**TASK INSTRUCTIONS:** Retype the complete listing exactly as it appears.
··········
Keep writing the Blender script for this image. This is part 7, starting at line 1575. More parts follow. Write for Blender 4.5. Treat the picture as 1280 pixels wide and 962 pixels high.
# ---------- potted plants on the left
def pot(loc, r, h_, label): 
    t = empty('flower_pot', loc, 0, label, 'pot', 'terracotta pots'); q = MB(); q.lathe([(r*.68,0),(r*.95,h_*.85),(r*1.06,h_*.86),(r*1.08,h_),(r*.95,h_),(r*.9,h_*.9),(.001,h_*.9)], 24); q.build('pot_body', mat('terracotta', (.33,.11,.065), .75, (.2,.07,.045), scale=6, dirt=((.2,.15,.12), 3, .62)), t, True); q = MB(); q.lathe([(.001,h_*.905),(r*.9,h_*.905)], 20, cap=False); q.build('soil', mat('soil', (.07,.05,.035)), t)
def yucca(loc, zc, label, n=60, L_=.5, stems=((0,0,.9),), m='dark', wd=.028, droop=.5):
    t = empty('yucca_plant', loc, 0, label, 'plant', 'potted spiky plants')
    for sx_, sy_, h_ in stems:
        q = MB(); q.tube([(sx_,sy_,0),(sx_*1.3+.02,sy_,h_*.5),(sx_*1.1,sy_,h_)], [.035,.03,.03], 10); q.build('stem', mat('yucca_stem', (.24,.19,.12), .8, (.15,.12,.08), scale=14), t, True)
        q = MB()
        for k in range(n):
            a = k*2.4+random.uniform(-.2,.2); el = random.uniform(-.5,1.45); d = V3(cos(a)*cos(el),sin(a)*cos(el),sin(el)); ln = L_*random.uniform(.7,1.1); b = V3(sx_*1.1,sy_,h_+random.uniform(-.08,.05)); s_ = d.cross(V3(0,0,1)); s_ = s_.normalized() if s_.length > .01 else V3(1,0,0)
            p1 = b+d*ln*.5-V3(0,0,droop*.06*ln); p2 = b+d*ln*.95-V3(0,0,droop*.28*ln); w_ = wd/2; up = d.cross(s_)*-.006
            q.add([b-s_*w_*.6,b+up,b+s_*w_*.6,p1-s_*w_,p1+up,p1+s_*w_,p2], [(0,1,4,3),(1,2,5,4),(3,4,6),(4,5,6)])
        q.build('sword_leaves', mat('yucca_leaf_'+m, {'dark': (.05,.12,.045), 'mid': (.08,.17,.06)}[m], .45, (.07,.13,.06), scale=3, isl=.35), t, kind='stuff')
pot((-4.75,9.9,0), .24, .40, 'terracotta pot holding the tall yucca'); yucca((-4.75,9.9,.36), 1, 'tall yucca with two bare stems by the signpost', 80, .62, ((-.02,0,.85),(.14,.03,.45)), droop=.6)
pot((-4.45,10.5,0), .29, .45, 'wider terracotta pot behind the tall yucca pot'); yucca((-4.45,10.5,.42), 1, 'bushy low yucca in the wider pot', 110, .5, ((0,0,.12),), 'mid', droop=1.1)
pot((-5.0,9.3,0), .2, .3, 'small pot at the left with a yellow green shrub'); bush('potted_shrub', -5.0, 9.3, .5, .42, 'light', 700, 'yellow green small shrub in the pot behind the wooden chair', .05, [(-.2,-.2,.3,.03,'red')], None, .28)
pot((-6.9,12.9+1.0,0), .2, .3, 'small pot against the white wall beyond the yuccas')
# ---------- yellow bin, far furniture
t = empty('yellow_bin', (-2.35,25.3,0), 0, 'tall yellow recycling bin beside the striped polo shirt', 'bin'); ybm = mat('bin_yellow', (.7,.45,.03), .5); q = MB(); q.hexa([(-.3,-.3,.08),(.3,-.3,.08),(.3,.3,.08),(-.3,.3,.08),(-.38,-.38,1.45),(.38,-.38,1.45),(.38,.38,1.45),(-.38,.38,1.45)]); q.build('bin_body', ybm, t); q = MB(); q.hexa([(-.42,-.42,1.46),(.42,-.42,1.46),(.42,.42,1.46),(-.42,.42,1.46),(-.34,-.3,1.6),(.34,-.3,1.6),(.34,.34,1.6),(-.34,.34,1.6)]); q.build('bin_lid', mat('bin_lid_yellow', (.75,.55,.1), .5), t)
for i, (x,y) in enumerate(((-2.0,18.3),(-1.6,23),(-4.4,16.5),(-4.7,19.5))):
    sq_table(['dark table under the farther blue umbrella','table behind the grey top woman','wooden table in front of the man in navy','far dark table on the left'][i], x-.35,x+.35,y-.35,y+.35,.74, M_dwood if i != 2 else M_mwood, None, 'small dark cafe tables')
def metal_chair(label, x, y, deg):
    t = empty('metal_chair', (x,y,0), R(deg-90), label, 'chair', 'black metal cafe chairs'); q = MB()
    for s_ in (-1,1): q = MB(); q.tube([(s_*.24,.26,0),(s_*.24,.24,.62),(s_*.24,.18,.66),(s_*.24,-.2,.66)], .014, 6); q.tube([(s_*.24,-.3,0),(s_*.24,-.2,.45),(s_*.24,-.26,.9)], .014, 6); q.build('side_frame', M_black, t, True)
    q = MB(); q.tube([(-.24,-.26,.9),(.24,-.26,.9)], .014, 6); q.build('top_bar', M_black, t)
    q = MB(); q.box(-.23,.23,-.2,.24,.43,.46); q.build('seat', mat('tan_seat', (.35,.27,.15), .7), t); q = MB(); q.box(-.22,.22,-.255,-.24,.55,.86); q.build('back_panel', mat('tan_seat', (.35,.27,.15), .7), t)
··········
**EXERCISE RESULT:**
Keep writing the Blender script for this image. This is part 7, starting at line 1575. More parts follow. Write for Blender 4.5. Treat the picture as 1280 pixels wide and 962 pixels high.
# ---------- potted plants on the left
def pot(loc, r, h_, label): 
    t = empty('flower_pot', loc, 0, label, 'pot', 'terracotta pots'); q = MB(); q.lathe([(r*.68,0),(r*.95,h_*.85),(r*1.06,h_*.86),(r*1.08,h_),(r*.95,h_),(r*.9,h_*.9),(.001,h_*.9)], 24); q.build('pot_body', mat('terracotta', (.33,.11,.065), .75, (.2,.07,.045), scale=6, dirt=((.2,.15,.12), 3, .62)), t, True); q = MB(); q.lathe([(.001,h_*.905),(r*.9,h_*.905)], 20, cap=False); q.build('soil', mat('soil', (.07,.05,.035)), t)
def yucca(loc, zc, label, n=60, L_=.5, stems=((0,0,.9),), m='dark', wd=.028, droop=.5):
    t = empty('yucca_plant', loc, 0, label, 'plant', 'potted spiky plants')
    for sx_, sy_, h_ in stems:
        q = MB(); q.tube([(sx_,sy_,0),(sx_*1.3+.02,sy_,h_*.5),(sx_*1.1,sy_,h_)], [.035,.03,.03], 10); q.build('stem', mat('yucca_stem', (.24,.19,.12), .8, (.15,.12,.08), scale=14), t, True)
        q = MB()
        for k in range(n):
            a = k*2.4+random.uniform(-.2,.2); el = random.uniform(-.5,1.45); d = V3(cos(a)*cos(el),sin(a)*cos(el),sin(el)); ln = L_*random.uniform(.7,1.1); b = V3(sx_*1.1,sy_,h_+random.uniform(-.08,.05)); s_ = d.cross(V3(0,0,1)); s_ = s_.normalized() if s_.length > .01 else V3(1,0,0)
            p1 = b+d*ln*.5-V3(0,0,droop*.06*ln); p2 = b+d*ln*.95-V3(0,0,droop*.28*ln); w_ = wd/2; up = d.cross(s_)*-.006
            q.add([b-s_*w_*.6,b+up,b+s_*w_*.6,p1-s_*w_,p1+up,p1+s_*w_,p2], [(0,1,4,3),(1,2,5,4),(3,4,6),(4,5,6)])
        q.build('sword_leaves', mat('yucca_leaf_'+m, {'dark': (.05,.12,.045), 'mid': (.08,.17,.06)}[m], .45, (.07,.13,.06), scale=3, isl=.35), t, kind='stuff')
pot((-4.75,9.9,0), .24, .40, 'terracotta pot holding the tall yucca'); yucca((-4.75,9.9,.36), 1, 'tall yucca with two bare stems by the signpost', 80, .62, ((-.02,0,.85),(.14,.03,.45)), droop=.6)
pot((-4.45,10.5,0), .29, .45, 'wider terracotta pot behind the tall yucca pot'); yucca((-4.45,10.5,.42), 1, 'bushy low yucca in the wider pot', 110, .5, ((0,0,.12),), 'mid', droop=1.1)
pot((-5.0,9.3,0), .2, .3, 'small pot at the left with a yellow green shrub'); bush('potted_shrub', -5.0, 9.3, .5, .42, 'light', 700, 'yellow green small shrub in the pot behind the wooden chair', .05, [(-.2,-.2,.3,.03,'red')], None, .28)
pot((-6.9,12.9+1.0,0), .2, .3, 'small pot against the white wall beyond the yuccas')
# ---------- yellow bin, far furniture
t = empty('yellow_bin', (-2.35,25.3,0), 0, 'tall yellow recycling bin beside the striped polo shirt', 'bin'); ybm = mat('bin_yellow', (.7,.45,.03), .5); q = MB(); q.hexa([(-.3,-.3,.08),(.3,-.3,.08),(.3,.3,.08),(-.3,.3,.08),(-.38,-.38,1.45),(.38,-.38,1.45),(.38,.38,1.45),(-.38,.38,1.45)]); q.build('bin_body', ybm, t); q = MB(); q.hexa([(-.42,-.42,1.46),(.42,-.42,1.46),(.42,.42,1.46),(-.42,.42,1.46),(-.34,-.3,1.6),(.34,-.3,1.6),(.34,.34,1.6),(-.34,.34,1.6)]); q.build('bin_lid', mat('bin_lid_yellow', (.75,.55,.1), .5), t)
for i, (x,y) in enumerate(((-2.0,18.3),(-1.6,23),(-4.4,16.5),(-4.7,19.5))):
    sq_table(['dark table under the farther blue umbrella','table behind the grey top woman','wooden table in front of the man in navy','far dark table on the left'][i], x-.35,x+.35,y-.35,y+.35,.74, M_dwood if i != 2 else M_mwood, None, 'small dark cafe tables')
def metal_chair(label, x, y, deg):
    t = empty('metal_chair', (x,y,0), R(deg-90), label, 'chair', 'black metal cafe chairs'); q = MB()
    for s_ in (-1,1): q = MB(); q.tube([(s_*.24,.26,0),(s_*.24,.24,.62),(s_*.24,.18,.66),(s_*.24,-.2,.66)], .014, 6); q.tube([(s_*.24,-.3,0),(s_*.24,-.2,.45),(s_*.24,-.26,.9)], .014, 6); q.build('side_frame', M_black, t, True)
    q = MB(); q.tube([(-.24,-.26,.9),(.24,-.26,.9)], .014, 6); q.build('top_bar', M_black, t)
    q = MB(); q.box(-.23,.23,-.2,.24,.43,.46); q.build('seat', mat('tan_seat', (.35,.27,.15), .7), t); q = MB(); q.box(-.22,.22,-.255,-.24,.55,.86); q.build('back_panel', mat('tan_seat', (.35,.27,.15), .7), t)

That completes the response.